How many lines in the records below contain the word "Python"? Answer with the number alone.

_Exercise materials:_
= = = = = = =

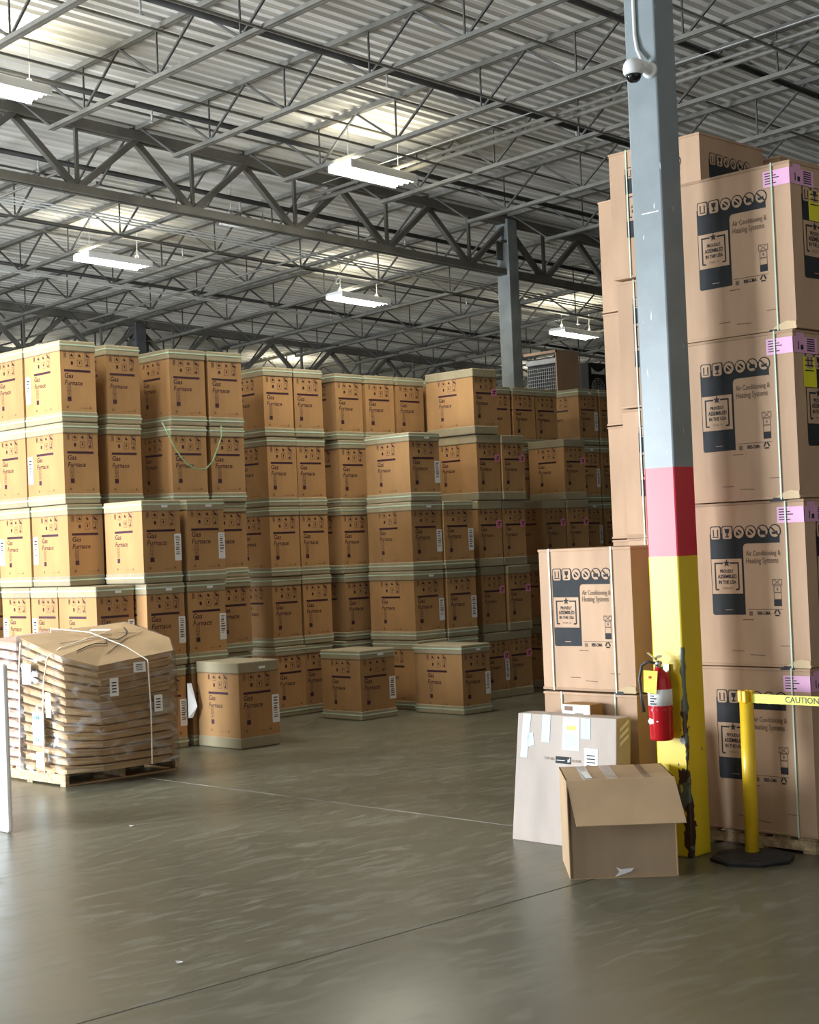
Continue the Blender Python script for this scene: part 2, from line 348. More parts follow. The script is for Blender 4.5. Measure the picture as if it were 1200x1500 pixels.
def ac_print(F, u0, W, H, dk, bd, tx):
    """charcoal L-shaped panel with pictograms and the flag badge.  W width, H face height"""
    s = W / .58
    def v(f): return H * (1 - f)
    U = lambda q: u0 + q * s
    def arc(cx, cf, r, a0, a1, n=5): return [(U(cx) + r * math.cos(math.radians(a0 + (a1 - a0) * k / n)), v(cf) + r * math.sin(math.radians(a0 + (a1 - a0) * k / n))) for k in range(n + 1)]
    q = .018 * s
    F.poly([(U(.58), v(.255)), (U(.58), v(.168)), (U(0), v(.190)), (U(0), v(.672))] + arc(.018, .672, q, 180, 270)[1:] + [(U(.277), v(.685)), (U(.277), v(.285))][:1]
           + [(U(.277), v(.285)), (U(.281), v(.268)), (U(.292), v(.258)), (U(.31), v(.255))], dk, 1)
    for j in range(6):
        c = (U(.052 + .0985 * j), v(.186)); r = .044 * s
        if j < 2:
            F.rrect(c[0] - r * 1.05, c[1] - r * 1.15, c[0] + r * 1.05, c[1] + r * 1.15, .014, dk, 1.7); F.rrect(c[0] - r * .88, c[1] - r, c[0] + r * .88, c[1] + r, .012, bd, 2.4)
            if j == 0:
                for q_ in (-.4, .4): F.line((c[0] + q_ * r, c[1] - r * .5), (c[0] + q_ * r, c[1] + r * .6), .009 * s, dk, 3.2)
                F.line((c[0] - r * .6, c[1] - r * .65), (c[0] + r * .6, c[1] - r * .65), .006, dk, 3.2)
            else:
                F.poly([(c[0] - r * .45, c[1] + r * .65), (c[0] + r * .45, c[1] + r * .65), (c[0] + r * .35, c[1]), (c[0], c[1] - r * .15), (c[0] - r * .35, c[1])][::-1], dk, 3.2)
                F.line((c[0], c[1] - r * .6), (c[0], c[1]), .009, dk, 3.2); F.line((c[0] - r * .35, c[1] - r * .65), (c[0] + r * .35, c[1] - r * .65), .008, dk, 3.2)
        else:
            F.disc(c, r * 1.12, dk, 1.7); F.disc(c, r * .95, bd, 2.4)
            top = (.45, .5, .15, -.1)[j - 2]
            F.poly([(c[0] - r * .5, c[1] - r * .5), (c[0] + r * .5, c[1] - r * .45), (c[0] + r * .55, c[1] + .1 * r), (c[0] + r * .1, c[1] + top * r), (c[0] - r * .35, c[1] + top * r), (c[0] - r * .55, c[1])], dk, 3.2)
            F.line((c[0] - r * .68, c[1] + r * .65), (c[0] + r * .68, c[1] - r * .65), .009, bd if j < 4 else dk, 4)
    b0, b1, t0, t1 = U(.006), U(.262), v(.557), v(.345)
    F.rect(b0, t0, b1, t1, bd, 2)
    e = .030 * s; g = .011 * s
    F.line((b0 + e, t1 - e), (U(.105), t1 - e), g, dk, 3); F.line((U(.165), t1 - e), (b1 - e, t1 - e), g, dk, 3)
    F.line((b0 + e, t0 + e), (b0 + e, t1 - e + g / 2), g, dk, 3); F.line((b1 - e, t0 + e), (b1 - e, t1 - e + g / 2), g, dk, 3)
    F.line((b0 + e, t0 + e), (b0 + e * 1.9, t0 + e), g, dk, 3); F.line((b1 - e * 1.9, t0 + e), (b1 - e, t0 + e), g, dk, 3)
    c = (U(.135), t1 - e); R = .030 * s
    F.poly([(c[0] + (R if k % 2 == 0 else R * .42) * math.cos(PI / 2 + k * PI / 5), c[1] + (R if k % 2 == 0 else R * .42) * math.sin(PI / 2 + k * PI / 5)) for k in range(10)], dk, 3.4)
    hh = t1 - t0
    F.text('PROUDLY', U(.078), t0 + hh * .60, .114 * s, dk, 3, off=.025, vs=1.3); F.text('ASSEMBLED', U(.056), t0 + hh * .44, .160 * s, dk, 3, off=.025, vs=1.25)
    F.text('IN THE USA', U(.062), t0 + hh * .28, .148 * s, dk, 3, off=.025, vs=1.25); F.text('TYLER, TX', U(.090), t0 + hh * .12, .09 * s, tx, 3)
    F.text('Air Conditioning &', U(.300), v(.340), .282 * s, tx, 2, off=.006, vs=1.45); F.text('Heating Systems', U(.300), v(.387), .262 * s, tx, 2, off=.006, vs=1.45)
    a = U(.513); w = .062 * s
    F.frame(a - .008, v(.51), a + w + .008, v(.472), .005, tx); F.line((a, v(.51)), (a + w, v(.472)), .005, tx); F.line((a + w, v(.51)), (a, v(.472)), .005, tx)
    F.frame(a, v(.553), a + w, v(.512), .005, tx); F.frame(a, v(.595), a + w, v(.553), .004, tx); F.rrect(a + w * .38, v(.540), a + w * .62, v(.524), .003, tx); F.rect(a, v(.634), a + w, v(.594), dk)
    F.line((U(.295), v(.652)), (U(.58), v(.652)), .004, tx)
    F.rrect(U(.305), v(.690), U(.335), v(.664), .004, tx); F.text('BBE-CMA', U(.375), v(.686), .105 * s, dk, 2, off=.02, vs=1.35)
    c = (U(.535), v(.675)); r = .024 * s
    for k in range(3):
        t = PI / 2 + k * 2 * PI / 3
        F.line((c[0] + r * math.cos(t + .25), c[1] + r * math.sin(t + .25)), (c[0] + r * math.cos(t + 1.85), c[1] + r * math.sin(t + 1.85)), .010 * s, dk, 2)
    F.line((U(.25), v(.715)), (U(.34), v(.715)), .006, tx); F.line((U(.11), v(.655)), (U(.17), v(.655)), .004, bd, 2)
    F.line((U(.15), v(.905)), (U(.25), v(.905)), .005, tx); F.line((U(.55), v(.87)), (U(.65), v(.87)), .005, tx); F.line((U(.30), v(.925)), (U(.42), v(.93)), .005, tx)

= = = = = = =

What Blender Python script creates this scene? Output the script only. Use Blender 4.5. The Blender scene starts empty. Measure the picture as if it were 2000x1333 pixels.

= = = = = = =

_The output:_ 2